By SKC Ogbonnia

THIS outlook coupled with a stoic indifference by the president triggered outrage in the land. It straightaway provoked the Movement for the Actualization of Sovereign State of Biafra (MASSOB), then a sedate outfit, to declare “that Buhari is not seeing Ndigbo as part of Nigeria .” The Indigenous People of Biafra (IPOB) was not to be left behind, as it heightened its call for secession from the country.
Their activities, however, were met with brute force, including the detention without bail of its leader, Nnamdi Kalu. This plight is today commonly linked to the birth of a new militant group under the auspices of Niger Delta Avengers. We are all living witnesses to the economic repercussions of the Biafran movement and their Avengers ever since.
The title of this piece will not be apt if the empathy for the current wave of Igbo marginalization did not flow past east of River  Niger . Recognizing that the ruling party treated it as business as usual, the opposition from the highly influential Southwest Nigeria led by the trio of Ayo Fayose, Femi Fani-Kayode, and Femi Aribisala capitalized on the saga to strike back.
What just took place here, and painfully so, is that Muhammadu Buhari has inadvertently provided a lifeline for the corrupt brigade of the immediate past regime—from the east, north, and west—to resurface and now grandstand as latter-day fighters against injustice to the people of the Southeast. And what followed, thereafter, was a montage of propaganda that successfully painted the president as an unapologetic bigot determined to punish not only the Igbo but also the entire Christian-dominated South.
The development caught the attention of the Northern zone of the Christian Association of Nigeria, which lamented as follows: “while there were volumes of allegations from the South that the appointments made so far were in favour of the north, facts on the ground revealed that those appointments were lopsided in favour of Muslim north to the detriment of Northern Christian community.”
More dauntingly, many blame part of the current crisis on Buhari’s economic policy, particularly foreign exchange, which is believed to be tribally skewed to specially benefit his Fulani kinsmen who control bureaux de change across the country.
Today, not only is the national economy in recession, the negative opinion of Buhari is growing beyond our shores.
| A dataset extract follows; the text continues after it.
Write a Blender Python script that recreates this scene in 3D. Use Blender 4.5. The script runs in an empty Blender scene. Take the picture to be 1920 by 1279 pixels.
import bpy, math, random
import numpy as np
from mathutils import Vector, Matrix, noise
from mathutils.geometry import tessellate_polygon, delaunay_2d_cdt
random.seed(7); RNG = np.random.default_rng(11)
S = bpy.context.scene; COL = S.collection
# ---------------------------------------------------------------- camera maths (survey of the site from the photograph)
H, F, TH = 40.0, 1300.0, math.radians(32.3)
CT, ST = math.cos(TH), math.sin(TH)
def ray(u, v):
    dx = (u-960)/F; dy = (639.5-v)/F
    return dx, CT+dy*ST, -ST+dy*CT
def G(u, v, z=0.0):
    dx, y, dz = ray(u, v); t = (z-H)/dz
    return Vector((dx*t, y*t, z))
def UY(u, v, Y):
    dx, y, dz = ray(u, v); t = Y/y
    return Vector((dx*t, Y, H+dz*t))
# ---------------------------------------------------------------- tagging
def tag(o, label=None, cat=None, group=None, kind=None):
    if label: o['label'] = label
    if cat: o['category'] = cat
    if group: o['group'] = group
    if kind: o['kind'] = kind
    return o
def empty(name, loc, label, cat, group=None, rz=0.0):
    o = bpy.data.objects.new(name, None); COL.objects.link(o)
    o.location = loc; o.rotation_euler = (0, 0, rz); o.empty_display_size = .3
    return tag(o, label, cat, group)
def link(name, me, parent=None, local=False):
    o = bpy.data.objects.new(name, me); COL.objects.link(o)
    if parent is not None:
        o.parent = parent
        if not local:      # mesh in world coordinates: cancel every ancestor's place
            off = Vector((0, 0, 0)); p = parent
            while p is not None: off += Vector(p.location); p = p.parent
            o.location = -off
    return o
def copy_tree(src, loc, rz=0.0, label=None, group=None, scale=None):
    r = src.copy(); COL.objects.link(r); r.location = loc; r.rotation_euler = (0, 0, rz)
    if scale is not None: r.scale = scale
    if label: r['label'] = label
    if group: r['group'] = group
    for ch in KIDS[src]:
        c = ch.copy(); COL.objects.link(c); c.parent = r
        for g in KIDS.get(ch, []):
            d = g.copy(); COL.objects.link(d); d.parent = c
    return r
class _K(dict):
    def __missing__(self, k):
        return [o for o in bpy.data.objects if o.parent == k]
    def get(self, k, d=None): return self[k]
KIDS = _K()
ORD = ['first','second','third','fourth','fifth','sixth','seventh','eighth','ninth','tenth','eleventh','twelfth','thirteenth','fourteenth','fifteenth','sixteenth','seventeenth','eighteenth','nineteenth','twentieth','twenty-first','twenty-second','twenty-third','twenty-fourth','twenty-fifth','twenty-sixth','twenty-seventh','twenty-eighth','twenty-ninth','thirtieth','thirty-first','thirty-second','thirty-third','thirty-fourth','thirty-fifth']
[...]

Although a number of world leaders showered praises on him during the recent UN session in New York for giant strides against corruption and terrorism, which is very gratifying, a creeping concern within the international community remains that Nigeria’s president is a dictator, tribalist, sectionalist, misogynist, and religious bigot—all in one person.
This emerging view—whether real or not—explains why US Congressman Tom Marino, a member of the Foreign Affairs Committee, on a September 1, 2016 letter, would warn the United States to withhold selling arms to Nigeria until Buhari demonstrates true “commitment to inclusive government and the most basic tenets of democracy: freedom to assemble and freedom of speech.”
This spectre is gloomy, square. It does not bode well for an economy in recession. In short, it scares away investment whether local or foreign, especially in this era of economic globalization where millions of Nigerians in the Diaspora, the Igbo well included, represent the convex lens through which the world sees Nigeria.
This also goes to say that even as President Buhari might have done a good job in the area of corruption, the fact that he is generally perceived as condoning gross injustice in other area renders his entire efforts pyrrhic.
The central problem is complex and thus difficult to capture at once. But the solution is quite simple. For every question raised in this essay sufficiently answers itself. Buhari has to simply trek back to where the rain started beating him and make amends. Allowing the problem to linger not only threatens the chances of economic revival but also the hard-earned change.
Even if he is not thinking of 2019, which he should, Mr. President cannot feign ignorance of the fact that his queasy quandary with the Legislature has his Igbo problem written all over it. Very true!